Now the slave has become a citizen, and the labourer free. He is recognized as the equal of the wealthiest. He votes, he may enter Parliament. He claims, or will claim, property: and how shall we resist him, with a philosophy and a religion which justify his claim? The ancients, whose religion and philosophical notions absolutely condemned such pretensions, and even prevented their coming to life, did not succeed in establishing democratic institutions side by side with inequality of conditions, although the problem had only to deal with free citizens, living by the labour of others. How should we succeed better, when we have to consider a whole nation without any exception? In France, the question is already prominent. She has reached the point, common in history, where the higher classes, menaced by the demands of those beneath them, and terrified by the horrors of social strife, seek safety in a dictator. If, at this moment, 1877, the so-called conservative party opposes the establishment of the Republic, it is not from any exclusive attachment to monarchical forms; but simply because it is afraid triumphant democracy would soon lead to claims of an equalitarian nature. We should not regard the gloomy situation of France with disdainful pity; her lot will one day be ours, Hodié mihi, cras tibi , as the funeral inscription runs. Everywhere socialism makes rapid progress. "As yet,"as Mr Disraeli has said, "it is only a light breeze which hardly stirs the foliage, but soon it will be the unchained hurricane, overturning everything in its path." In Germany, socialism is an organized party, which has its journals, carries on a struggle in all the large towns, and sends to the Reichstag an increasing number of representatives. In Austria, Spain, and England, the masses of working men are penetrated with its ideas; and, what is more serious, even professors of political economy become Katheder-Socialisten.
If the crisis seems more intense in France, it is not because the danger is greater. On the contrary, social order there rests on the solid rock of a soil divided among five millions of proprietors. But the communicative spirit, the natural eloquence and quick logic of the French, reduce every problem to a more concise form, and so the struggle breaks out sooner.

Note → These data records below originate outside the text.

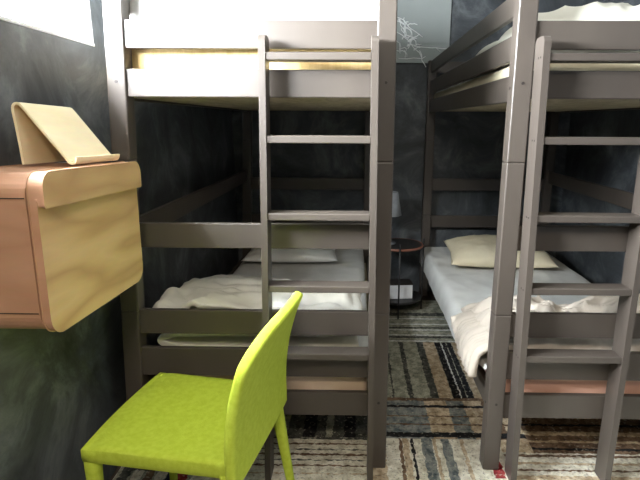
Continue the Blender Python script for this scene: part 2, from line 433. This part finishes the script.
def sheet_over(name, x0, x1, y0, y1, zt, drops, mat, parent, seed=1, amp=.006, thick=.006, out=.008, nx=46, ny=80, hang=None):
    """a sheet over a mattress top; drops = how far it hangs on the left, right, near, far sides"""
    dl, dr, dn, df = drops
    def axis(a, b, da, db, n):
        pts = []
        if da: pts += [(a, -da + da * i / 5) for i in range(5)]
        pts += [(a + (b - a) * i / n, 0) for i in range(n + 1)]
        if db: pts += [(b, -db * (i + 1) / 5) for i in range(5)]
        return pts
    X = axis(x0, x1, dl, dr, nx); Yv = axis(y0, y1, dn, df, ny)
    bm = bmesh.new(); g = []
    for (y, hy) in Yv:
        row = []
        for (x, hx) in X:
            h = min(hx, hy)
            if h < 0 and hang and hx < 0 and x == x0: h *= hang(y)
            px, py, pz = x, y, zt + h
            f = fold(x, y + h * .3, seed, 1.3)
            if h == 0:
                e = min(1, min(x - x0, x1 - x) / .03); ey = min(1, min(y - y0, y1 - y) / .03)
                pz += amp * (f - .4) * 1.5 - .012 * (1 - max(0, e)) ** 2 - .012 * (1 - max(0, ey)) ** 2
            else:
                k = min(1, -h / .05)
                o = (out * k + .010 * (f - .5) * k)
                if hx < 0: px += -o if x == x0 else o
                if hy < 0: py += -o if y == y0 else o
                if h == min(-dl if x == x0 else -9, 9) or h == -dr: pz += .02 * (fold(x, y, seed + 3, .8) - .5)
            row.append(bm.verts.new((px, py, pz)))
        g.append(row)
    for i in range(len(g) - 1):
        for j in range(len(g[0]) - 1):
            bm.faces.new((g[i][j], g[i][j + 1], g[i + 1][j + 1], g[i + 1][j]))
    o = obj(name, bm, mat, parent, True)
    s = o.modifiers.new('Solidify', 'SOLIDIFY'); s.thickness = thick; s.offset = 1
    subsurf(o, 1)
    return o

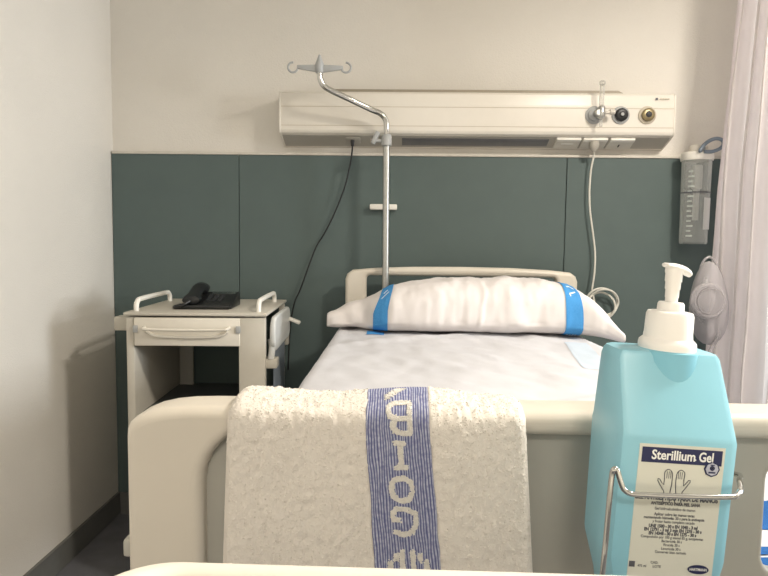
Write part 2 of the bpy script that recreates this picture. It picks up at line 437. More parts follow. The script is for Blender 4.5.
# ------------------------------------------------------------------ sheet
ZT = .915; mx0, mx1, my0, my1 = -.205, .655, .60, 2.44
def fold(s, r=.03):
    """arc length past an edge -> (outward, drop)"""
    if s <= 0: return 0, 0
    a = s / r
    if a < PI / 2: return r * math.sin(a), r * (1 - math.cos(a))
    return r, r + (s - r * PI / 2)
def sheet_pt(x, y, lift=0):
    ox = oy = d1 = d2 = 0
    xx, yy = x, y
    if x < mx0: ox, d1 = fold(mx0 - x); xx = mx0 - ox
    if x > mx1: ox, d1 = fold(x - mx1); xx = mx1 + ox
    if y < my0 + .03: oy, d2 = fold(my0 + .03 - y); yy = my0 + .03 - oy
    d = max(d1, d2)
    n = fbm((x * 1.0, y * .55, 0), 5) * .007 + fbm((x + .3 * y, y * .5, 3), 13) * .0045
    n += .006 * max(0, 1 - abs(math.sin(3.1 * (y - .6 * x)) * 1.0) * 6) * (d == 0)
    edge = max(0, min(1, d / .05))
    z = ZT - d + n * (1 - edge) + lift
    if d1 > .02: xx += (-1 if x < mx0 else 1) * (fbm((0, y, d1), 7) * .008 + .006 * math.sin(y * 17) * min(1, d1 / .15) + lift)
    if d2 > .02: yy += fbm((x, 0, d2), 7) * .006 - lift
    return Vector((xx, yy, z))
bs = MB().grid(lambda u, v: sheet_pt(mx0 - .3 + u * (mx1 - mx0 + .6), my0 - .27 + v * (my1 - my0 + .27)), 110, 150).build('bed_sheet', M['sheet'], sharp=0)
tag(bs, 'smooth white sheet spread over the bed between pillow and footboard', 'sheet')
sh_ = lambda name, xa, xb, ya, yb, mt, nu=20, nv=20, lift=.0012: MB().grid(lambda u, v: sheet_pt(xa + u * (xb - xa), ya + v * (yb - ya), lift), nu, nv).build(name, M[mt], bs, sharp=0)
for pa, pb_ in ((500, 527), (544, 552), (555, 561)):   # stripes near the foot end, seen through the hand hole
    yb, ya = atz(767, pa, ZT).y, atz(767, pb_, ZT).y
    o = sh_('blue_stripe', mx0 + .1, mx1 - .03, ya, yb, 'deepb', 40, 4); o['label'] = 'blue stripe woven near the sheet edge'
p = atz(376, 333, ZT); o = sh_('woven_tag', p.x - .033, p.x + .03, p.y - .05, p.y + .015, 'blue', 6, 6, .002); o['label'] = 'small blue tag peeping out under the pillow'
q0, q1 = atz(575, 343, ZT), atz(598, 368, ZT)
def pale(u, v):
    a = q0 + (q1 - q0) * v; return sheet_pt(a.x + (u - .5) * .075, a.y, .0012)
o = MB().grid(pale, 8, 14).build('faint_band', M['paleb'], bs, sharp=0); o['label'] = 'faint pale blue band showing through the sheet'

# ------------------------------------------------------------------ pillow
TOP = [(-.268, .972), (-.25, .985), (-.19, 1.01), (-.11, 1.034), (-.05, 1.070), (-.012, 1.088), (.06, 1.102), (.125, 1.110), (.32, 1.119), (.5, 1.118), (.556, 1.114), (.654, 1.090), (.70, 1.055), (.735, 1.015), (.765, .97), (.79, .93)]
YB = [(-.268, 2.24), (-.2, 2.34), (-.1, 2.40), (.0, 2.43), (.6, 2.43), (.75, 2.40), (.822, 2.33)]
YFR = [(-.268, 2.2), (-.13, 2.2), (-.08, 2.14), (.05, 2.11), (.5, 2.10), (.65, 2.08), (.75, 2.05), (.822, 2.0)]
ZBO = [(-.268, .928), (-.16, .926), (-.1, .919), (.7, .919), (.822, .90)]
def sm(tab, x, k=.02): return (interp(x - k, tab) + 2 * interp(x, tab) + interp(x + k, tab)) / 4
def pillow_pt(x, a, off=0):
    """x along the pillow, a angle around (0 = front middle, pi/2 = top)"""
    zt, zb, yb, yf_ = sm(TOP, x), sm(ZBO, x), sm(YB, x), sm(YFR, x)
    hb_, hd = (zt - zb) / 2, (yb - yf_) / 2
    c, s = math.cos(a), math.sin(a)
    e = .72
    yy = (yb + yf_) / 2 - hd * math.copysign(abs(c) ** e, c)
    k = .75 if s > 0 else .45
    zz = (zt + zb) / 2 + hb_ * math.copysign(abs(s) ** k, s)
    # lean against the headboard: higher parts sit further back
    yy += (zz - zb) * .15 * (1 if c > 0 else .2)
    n = Vector((0, -c, s))
    w = fbm((x * 1.6, yy, zz * .5), 7) * .009 + fbm((x * 1.3, yy, zz * .8), 20) * .0022
    w += .004 * math.exp(-((x - .30 - .01 * math.sin(a * 3)) / .006) ** 2) * max(0, c)
    if x < -.05: w += .003 * math.sin(x * 70 + zz * 45) * min(1, (-.05 - x) / .08)
    low = .35 if s < -.3 else 1
    return Vector((x, yy, zz)) + n * (w * low + off)
pil = empty('pillow', 'white pillow with two blue woven bands lying against the headboard', 'pillow', (.28, 2.3, .918))
pl0 = Vector((.28, 2.3, .918))
mb = MB(); mb.grid(lambda u, v: pillow_pt(-.262 + v * 1.037, 2 * PI * u - PI) - pl0, 90, 150, True)
for vs in (mb.bm.verts,):
    mb.bm.edges.ensure_lookup_table()
bmesh.ops.holes_fill(mb.bm, edges=[e for e in mb.bm.edges if e.is_boundary], sides=0)
mb.build('pillowcase', M['pillow'], pil, sharp=0)
def band(x0b, x1b, x0t, x1t, a0, a1, name, mt, off, nu=14, nv=60):
    def f(u, v):
        a = a0 + (a1 - a0) * v; t = max(0, math.sin(a)) ; 
        xa = x0b + (x0t - x0b) * t; xb = x1b + (x1t - x1b) * t
        return pillow_pt(xa + (xb - xa) * u, a, off) - pl0
    return MB().grid(f, nu, nv).build(name, M[mt], pil, sharp=0)
xl0, xl1 = aty(372.5, 325, 2.13).x, aty(387.5, 325, 2.13).x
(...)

The vivid imagination of this brilliant people exaggerates dangers, and so urges the two parties to extreme measures. But, sooner or later, the economic situation being almost everywhere the same, class enmities will everywhere endanger liberty; and the more property is concentrated and the contrast accentuated between the rich and the poor, the more will society be threatened with profound revolutions. Either equality must be established, or free institutions will disappear. Tocqueville failed to see that here was the real rock ahead for democracy. But Macaulay demonstrated it with terrible eloquence, in his letter on American Institutions ( Times , 6 April, 1860), in which he shews the future reserved for the United States.
In the author's opinion, modern democracies will only escape the destiny of ancient democracies by adopting laws such as shall secure the distribution of property among a large number of holders, and shall establish a very general equality of conditions. The lofty maxim of justice, To every one according to his work, must be realised, so that property may actually be the result of labour, and that the well-being of each may be proportional to the co-operation which he gives to production.
To attain this result, quiritary ownership, such as the Romans, men of conquest and masters of slaves, have bequeathed to us, is not sufficiently flexible, or human. Without returning to institutions of primitive times, I believe we might borrow from the Germanic and Slavonic system of possession, principles more consonant than the Roman law with the requirements of democracies, because they recognize in every one the natural, individual right of property.
Generally, in speaking of property, we assume that it can only exist in a single form, namely, that which is in force around us. This is a profound and mischievous mistake, which prevents our rising to a higher conception of law. The exclusive, personal, and hereditary dominium , as applied to land, is a fact of relatively recent origin; and for centuries men knew and practised nothing but collective ownership. As the organization of society has undergone such profound modifications in the course of centuries, we should not be forbidden to search for social arrangements more perfect than those with which we are acquainted. We are in fact compelled to do so, under pain of coming to a deadlock, in which civilization must perish.
As Fichte remarked in his treatise on morals ( System der Ethik ), and Don Francesco de Cardenas in his excellent History of Property in Spain ( Ensayo sobre la historia de la Propietad territorial en Espana ), analysis discovers two elements in the right of property, a social element and an individual element. It is not instituted solely in the interest of the individual and to guarantee him the enjoyment of the fruits of his toil; it is also instituted in the interests of society, to secure its stability and useful action. These two sides of property correspond to the double aspect under which we may consider man, whether as the isolated individual, pursuing his own object independently, or as a citizen and member of society, bound to his fellows by many relations and various obligations.
In primitive times the social element prevails in landed property. The soil is a collective domain belonging to the tribe; individuals have only a temporary enjoyment of it. In Greece, a large portion of the territory belonged to the State, and the rest remained subject to its supreme power.